(目的)
第一条 この条例は、社会のために有為な人材を育成することを目的とし、港区内に居住し、高等学校に進
学又は在学する生徒で、経済的理由により修学の困難な者に対して、奨学資金(以下「奨学金」とい
う。)を貸付する。
(奨学生の資格)
第二条 奨学金の貸付けを受ける者(以下「奨学生」という。)は、つぎの要件を備えなければならない。
一 独立の生計を営む保護者と同居し、区内に六ヶ月以上居住している者であること。
二 成績が良好で、心身ともに健全であること。
三 経済的理由により進学又は修学が困難であること。
四 都内の高等学校に進学又は在学すること。
五 同種の奨学金を他から受けていないこと。
(奨学金の貸付期間及び金額)
第三条 奨学金は高等学校の正規の修学期間中、月額二千円以内の範囲で、本人の希望および家庭の事情等を
考慮して、区長が定める額とする。
2 前項のほか入学に際して必要とする資金を五千円以内の範囲で貸付けることができる。
(貸付の申請)
第四条 奨学金の貸付けを受けようとする者は、別に定めるところにより貸付申請書を区長に提出しなければ
ならない。
(奨学生の決定)
第五条 前条の申請書の提出があつた場合は、区長は毎年度予算の範囲内において奨学生を決定する。
(保証人)
第六条 奨学金の貸付けを受けようとする者は、別に定める要件を備えた連帯保証人一人をたてなければなら
ない。
(奨学金の停止)
第七条 区長は、奨学金の貸付けを受けている者が第二条の資格要件を欠くに至つた場合は、奨学金の貸付け
を停止することができる。
(奨学金の返還)
第八条 奨学金は貸付期間終了の日の属する月の翌月から起算し一年を経過した後十五年以内において、年賦
又は月賦で区長の定めるところに従い返還しなければならない。
2 前条の規定による貸付けの停止をした場合の奨学金の返還についてもまた前項の例による。

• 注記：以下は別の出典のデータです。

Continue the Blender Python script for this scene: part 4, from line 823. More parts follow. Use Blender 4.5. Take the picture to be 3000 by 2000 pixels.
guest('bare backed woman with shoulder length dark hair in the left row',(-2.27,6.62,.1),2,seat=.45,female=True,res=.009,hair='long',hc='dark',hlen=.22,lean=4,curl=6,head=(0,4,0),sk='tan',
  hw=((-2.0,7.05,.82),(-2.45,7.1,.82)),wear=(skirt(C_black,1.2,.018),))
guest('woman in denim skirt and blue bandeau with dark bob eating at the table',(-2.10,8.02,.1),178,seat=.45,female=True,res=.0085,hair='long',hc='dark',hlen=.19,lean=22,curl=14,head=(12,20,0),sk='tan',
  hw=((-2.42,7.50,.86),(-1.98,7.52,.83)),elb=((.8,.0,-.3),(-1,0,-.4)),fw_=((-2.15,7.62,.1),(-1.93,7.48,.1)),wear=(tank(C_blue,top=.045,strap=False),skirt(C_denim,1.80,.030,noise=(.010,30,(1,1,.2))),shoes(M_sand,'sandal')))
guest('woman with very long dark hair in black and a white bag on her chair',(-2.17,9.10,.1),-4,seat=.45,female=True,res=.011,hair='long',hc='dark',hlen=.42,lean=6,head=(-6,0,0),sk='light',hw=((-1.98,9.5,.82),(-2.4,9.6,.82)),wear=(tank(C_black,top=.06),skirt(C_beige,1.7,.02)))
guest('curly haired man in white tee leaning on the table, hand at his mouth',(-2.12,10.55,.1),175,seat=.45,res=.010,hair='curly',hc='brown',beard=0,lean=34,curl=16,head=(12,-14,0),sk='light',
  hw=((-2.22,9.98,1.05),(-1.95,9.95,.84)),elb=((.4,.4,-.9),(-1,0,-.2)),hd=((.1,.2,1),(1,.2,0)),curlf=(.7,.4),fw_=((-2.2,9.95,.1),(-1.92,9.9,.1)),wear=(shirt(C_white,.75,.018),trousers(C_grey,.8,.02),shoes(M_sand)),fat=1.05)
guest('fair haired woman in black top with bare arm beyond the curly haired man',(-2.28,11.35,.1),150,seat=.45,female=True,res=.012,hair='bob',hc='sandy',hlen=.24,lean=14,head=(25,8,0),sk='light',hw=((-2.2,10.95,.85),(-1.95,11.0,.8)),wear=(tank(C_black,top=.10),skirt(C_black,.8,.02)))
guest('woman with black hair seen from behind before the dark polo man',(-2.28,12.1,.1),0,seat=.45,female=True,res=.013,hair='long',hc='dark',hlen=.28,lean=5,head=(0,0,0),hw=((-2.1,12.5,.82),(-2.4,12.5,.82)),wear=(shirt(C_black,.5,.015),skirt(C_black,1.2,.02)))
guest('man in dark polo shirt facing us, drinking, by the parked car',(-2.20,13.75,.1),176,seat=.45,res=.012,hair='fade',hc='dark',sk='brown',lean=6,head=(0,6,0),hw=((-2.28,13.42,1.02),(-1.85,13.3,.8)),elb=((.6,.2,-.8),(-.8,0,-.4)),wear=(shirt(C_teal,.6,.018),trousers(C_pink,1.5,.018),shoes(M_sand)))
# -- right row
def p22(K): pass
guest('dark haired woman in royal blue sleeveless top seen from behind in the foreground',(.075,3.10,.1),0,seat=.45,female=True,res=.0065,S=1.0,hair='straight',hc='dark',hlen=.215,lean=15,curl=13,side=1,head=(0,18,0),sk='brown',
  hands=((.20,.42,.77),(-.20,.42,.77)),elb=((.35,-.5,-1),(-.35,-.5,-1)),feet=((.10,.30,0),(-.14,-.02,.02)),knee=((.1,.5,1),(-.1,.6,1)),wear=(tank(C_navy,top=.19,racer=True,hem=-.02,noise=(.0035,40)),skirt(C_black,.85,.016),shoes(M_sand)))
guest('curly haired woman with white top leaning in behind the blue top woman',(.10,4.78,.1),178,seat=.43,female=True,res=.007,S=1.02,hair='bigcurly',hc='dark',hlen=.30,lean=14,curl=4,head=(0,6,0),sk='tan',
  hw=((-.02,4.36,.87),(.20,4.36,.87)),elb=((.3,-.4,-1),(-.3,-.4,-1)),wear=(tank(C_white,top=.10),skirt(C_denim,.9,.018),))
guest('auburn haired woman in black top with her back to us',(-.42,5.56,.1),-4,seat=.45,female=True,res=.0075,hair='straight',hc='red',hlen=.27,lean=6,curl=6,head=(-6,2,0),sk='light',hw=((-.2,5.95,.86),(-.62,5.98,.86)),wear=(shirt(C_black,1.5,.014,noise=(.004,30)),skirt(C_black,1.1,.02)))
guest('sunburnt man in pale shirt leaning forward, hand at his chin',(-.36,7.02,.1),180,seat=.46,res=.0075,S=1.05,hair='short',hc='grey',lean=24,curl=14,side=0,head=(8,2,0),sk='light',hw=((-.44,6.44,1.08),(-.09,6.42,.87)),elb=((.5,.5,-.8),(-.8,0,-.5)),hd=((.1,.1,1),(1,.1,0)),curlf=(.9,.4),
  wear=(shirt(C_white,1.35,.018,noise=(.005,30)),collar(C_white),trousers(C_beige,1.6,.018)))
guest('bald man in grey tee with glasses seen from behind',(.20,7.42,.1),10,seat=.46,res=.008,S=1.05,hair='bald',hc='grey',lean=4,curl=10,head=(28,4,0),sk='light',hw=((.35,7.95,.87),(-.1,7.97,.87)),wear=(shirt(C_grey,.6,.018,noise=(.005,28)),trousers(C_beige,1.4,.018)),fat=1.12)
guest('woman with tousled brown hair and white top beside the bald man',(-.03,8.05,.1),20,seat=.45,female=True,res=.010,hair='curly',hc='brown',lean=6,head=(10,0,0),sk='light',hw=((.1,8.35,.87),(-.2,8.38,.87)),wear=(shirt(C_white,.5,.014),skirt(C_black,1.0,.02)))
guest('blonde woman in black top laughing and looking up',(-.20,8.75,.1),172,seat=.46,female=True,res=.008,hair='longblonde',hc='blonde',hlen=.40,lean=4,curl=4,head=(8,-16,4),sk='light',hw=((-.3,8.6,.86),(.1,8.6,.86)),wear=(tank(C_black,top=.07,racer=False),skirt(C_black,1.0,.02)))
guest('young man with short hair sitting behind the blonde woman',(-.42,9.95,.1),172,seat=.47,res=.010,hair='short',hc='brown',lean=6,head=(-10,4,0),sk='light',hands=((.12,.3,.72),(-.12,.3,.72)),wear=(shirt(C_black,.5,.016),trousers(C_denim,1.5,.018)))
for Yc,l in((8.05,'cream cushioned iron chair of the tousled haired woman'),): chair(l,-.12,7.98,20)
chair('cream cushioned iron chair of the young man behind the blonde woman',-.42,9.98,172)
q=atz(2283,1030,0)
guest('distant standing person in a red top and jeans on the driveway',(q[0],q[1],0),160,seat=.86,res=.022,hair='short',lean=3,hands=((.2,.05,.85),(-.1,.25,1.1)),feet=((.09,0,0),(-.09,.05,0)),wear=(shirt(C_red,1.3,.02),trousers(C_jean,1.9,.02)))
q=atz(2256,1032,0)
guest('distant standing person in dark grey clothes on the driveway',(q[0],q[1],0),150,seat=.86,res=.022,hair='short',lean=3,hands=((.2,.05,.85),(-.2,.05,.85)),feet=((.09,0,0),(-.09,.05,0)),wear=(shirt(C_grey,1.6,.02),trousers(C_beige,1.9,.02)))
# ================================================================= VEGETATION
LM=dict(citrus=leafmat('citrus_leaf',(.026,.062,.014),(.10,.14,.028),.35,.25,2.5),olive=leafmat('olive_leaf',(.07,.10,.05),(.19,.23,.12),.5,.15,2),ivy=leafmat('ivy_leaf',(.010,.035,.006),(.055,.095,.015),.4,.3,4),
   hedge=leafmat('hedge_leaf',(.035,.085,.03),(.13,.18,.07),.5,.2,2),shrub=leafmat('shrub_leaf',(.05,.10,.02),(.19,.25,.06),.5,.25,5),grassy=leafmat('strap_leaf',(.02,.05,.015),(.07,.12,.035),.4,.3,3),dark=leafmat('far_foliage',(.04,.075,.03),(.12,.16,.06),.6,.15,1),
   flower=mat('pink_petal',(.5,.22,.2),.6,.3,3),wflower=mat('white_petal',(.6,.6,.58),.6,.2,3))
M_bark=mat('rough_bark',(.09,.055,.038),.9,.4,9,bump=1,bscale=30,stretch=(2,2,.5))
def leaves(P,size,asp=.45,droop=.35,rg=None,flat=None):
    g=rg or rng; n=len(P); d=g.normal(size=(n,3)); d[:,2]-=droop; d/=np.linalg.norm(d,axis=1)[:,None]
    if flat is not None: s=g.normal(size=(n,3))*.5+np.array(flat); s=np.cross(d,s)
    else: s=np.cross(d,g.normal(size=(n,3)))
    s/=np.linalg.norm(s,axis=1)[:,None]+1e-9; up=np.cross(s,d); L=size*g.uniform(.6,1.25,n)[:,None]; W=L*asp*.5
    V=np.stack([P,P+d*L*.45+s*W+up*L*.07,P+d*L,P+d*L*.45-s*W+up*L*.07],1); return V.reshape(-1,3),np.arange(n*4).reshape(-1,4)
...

たゞし、奨学
金の貸付けを受けた者が奨学金を目的以外に使用したとき、いつわりの申請、その他不正の手続きによつて
貸付けを受けたとき、または返還金の支払を怠つたときは、区長において貸付けた奨学金の全部又は一部に
ついて繰上げ返還を命ずることができる。
3 奨学生であつた者が更に上級学校に進学したときまたは傷病その他正当な理由のために奨学金の返還が困
難な者には願出により相当の期間、その返還を猶予する。
(返還免除)
第九条 奨学生または奨学生であつた者が、奨学金の返還完了前に死亡傷病その他特別の理由のため奨学金の
返還が特に困難な場合は、願出により奨学金の全部または一部の返還を免除することができる。
(奨学金の利息等)
第十条 奨学金の利息は無利子とする。たゞし、期限までに奨学金の返還をしなかつた場合において、正当の
理由がないと認められるときは、百円につき一日二銭の割合で返還期限の翌日から奨学金の返還の日
までの日数によつて計算した違約金を徴収する。
(委任)
第十一条 この条例の施行について、必要な事項は区長が定める。
付 則
この条例は、公布の日から施行する。
(『区議会・議事録』昭三四)
【付記】港区における奨学資金制度は、教育行政施策の一つとして、昭和三十四年度から発足した。進学の意欲を持ちながら経済的な理由から高等学校へ進学できない生徒を対象としたもので、貸付条件としては、成績良好で心身共に健全であることとされていたが、その後、成績良好心身共に健全の条件が外され、経済的条件だけとなった。また、貸付金額については社会情勢や経済情勢を反映しながら増額している。